Wheeler, now 53, had her two sons in her early 40s and is glad she became a mother “late in life”.

“I had done all the stuff I needed to that I couldn’t do with them.”

She has taken them to the Arctic and to other regions and puts her nomadic bug down to the fact that she didn’t travel at all during her own childhood.

“The day that the whiff of aviation fuel doesn’t make me giddy with delight is the day I give up.

“I envy people who can find it all within but I have to get out there.

“It’s less about going towards something, more to do with leaving everything behind, casting off the shackles.” As for the zoo, she believes it plays a valuable role in teaching people about animals and conservation.

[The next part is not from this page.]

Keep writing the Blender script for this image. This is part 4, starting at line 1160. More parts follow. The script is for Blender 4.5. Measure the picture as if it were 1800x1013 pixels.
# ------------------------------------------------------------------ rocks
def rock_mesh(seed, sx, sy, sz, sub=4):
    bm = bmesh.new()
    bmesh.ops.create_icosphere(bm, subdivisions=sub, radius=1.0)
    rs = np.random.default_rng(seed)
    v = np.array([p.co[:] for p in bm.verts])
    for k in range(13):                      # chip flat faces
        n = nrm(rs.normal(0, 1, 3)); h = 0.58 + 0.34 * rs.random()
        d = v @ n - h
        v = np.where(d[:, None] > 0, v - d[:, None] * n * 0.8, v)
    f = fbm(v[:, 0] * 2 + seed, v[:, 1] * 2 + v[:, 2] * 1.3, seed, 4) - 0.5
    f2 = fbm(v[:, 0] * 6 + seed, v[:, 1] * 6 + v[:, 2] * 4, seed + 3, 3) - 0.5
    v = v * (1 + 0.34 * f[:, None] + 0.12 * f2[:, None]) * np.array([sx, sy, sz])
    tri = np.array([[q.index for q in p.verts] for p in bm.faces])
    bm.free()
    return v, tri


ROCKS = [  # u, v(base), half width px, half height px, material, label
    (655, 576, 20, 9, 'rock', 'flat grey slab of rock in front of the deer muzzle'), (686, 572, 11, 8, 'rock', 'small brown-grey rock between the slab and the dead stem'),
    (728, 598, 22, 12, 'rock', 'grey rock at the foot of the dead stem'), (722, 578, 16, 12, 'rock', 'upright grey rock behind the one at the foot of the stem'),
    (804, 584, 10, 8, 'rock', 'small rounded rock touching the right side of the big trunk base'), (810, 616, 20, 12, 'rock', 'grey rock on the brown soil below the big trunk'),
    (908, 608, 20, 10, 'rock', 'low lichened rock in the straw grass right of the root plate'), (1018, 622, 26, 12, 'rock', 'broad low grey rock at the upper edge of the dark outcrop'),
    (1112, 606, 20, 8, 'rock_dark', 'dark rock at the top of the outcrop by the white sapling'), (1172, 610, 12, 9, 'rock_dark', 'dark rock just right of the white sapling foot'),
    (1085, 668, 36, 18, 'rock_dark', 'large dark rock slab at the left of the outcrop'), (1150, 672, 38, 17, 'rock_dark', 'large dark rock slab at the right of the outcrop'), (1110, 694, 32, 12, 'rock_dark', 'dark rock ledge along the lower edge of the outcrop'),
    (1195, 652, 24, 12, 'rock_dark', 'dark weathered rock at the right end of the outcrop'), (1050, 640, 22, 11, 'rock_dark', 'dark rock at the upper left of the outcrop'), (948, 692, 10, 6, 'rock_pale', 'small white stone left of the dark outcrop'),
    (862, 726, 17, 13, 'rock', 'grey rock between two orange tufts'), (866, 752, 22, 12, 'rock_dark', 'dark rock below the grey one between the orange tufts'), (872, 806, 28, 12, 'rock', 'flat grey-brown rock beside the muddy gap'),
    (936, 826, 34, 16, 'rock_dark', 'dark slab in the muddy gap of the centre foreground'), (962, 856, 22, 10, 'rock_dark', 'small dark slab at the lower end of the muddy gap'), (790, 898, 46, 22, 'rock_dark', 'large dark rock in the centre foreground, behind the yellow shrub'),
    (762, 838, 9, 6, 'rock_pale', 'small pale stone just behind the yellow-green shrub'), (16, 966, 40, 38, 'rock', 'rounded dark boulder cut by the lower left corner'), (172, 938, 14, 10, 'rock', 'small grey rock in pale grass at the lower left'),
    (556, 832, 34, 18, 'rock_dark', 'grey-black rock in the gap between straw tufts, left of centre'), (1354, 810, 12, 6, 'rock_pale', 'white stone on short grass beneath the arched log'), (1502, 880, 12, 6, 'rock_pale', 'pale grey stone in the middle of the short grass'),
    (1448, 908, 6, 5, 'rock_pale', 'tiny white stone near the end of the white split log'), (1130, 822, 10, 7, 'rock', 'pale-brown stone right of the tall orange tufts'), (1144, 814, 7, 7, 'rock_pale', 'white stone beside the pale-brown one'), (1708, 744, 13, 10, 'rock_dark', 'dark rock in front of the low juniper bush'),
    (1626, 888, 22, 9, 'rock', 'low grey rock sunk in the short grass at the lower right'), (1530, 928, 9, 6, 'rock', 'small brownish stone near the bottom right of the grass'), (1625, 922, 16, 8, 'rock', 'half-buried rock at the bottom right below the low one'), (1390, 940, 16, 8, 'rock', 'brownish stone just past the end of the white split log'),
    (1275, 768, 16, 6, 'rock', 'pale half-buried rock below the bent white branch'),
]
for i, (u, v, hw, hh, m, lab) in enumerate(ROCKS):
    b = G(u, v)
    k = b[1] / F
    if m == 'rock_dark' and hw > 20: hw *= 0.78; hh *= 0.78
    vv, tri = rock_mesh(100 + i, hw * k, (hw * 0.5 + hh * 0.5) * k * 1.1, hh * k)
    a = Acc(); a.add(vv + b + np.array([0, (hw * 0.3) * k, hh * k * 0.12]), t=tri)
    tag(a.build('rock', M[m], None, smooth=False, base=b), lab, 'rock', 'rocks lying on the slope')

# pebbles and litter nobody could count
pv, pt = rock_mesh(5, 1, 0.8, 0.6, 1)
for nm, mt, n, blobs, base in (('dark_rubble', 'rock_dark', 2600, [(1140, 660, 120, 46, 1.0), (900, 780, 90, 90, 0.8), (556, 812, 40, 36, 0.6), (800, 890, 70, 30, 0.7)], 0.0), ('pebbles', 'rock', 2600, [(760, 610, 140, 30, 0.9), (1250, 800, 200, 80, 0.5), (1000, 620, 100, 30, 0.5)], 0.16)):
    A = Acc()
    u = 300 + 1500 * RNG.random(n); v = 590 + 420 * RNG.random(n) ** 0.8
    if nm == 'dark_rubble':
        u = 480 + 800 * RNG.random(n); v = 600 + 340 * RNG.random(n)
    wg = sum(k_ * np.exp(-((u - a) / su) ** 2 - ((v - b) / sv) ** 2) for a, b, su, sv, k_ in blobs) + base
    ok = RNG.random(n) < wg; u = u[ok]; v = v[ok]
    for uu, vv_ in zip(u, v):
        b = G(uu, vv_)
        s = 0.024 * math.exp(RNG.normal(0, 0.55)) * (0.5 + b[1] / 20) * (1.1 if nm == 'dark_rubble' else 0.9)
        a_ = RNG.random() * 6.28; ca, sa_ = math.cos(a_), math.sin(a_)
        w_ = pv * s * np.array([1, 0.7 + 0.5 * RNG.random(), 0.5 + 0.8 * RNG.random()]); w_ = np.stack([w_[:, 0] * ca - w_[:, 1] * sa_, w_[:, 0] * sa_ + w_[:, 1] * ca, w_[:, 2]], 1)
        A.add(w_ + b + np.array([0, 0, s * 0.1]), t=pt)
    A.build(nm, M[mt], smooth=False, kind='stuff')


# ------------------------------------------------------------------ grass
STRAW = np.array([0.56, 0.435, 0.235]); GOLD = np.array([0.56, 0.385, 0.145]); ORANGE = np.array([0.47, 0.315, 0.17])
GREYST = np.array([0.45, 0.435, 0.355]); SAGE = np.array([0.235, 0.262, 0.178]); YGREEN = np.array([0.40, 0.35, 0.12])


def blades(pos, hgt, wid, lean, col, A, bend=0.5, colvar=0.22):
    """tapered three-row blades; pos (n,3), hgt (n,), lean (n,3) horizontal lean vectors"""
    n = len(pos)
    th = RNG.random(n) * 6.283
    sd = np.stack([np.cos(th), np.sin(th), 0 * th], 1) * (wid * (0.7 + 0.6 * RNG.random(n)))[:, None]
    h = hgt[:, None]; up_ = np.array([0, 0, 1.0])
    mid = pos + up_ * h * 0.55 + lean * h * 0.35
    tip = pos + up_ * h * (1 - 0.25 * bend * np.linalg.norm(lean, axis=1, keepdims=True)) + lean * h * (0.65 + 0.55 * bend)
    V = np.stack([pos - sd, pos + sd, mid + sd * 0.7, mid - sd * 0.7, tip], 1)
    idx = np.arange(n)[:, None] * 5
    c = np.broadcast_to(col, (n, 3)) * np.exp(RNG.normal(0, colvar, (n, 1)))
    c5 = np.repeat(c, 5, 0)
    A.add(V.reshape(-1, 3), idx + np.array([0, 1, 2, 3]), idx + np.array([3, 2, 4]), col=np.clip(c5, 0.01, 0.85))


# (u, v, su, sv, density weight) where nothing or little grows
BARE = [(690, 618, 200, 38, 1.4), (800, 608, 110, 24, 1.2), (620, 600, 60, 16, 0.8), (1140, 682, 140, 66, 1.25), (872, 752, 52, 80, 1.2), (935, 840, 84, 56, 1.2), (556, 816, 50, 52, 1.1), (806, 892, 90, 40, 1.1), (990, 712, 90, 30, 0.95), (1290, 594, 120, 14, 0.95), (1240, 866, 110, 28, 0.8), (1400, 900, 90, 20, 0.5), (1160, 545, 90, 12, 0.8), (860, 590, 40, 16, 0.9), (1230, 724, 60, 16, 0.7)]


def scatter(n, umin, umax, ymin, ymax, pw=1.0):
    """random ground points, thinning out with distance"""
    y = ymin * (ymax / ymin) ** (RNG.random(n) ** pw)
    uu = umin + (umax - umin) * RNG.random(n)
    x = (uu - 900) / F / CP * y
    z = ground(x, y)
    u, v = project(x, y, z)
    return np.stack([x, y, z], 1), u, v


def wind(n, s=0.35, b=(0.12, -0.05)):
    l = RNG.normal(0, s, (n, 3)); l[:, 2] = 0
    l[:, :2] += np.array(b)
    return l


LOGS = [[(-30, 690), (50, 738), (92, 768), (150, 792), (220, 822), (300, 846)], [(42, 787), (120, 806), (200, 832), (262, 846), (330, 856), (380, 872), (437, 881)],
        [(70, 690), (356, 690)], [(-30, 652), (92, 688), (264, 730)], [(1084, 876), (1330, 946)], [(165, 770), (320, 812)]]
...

“My children learned about animals from the zoo. I have seen in my travels the battle for all of us to survive on the same small planet and the role that zoos have these days is to educate young people as to what that means, this big competition between us all on earth, it’s not straightforward.”

The talks ask each writer to respond creatively to their chosen animal, with a poem, a talk or a piece of prose. Zoo keepers are on hand to answer questions about the animal’s welfare and conservation.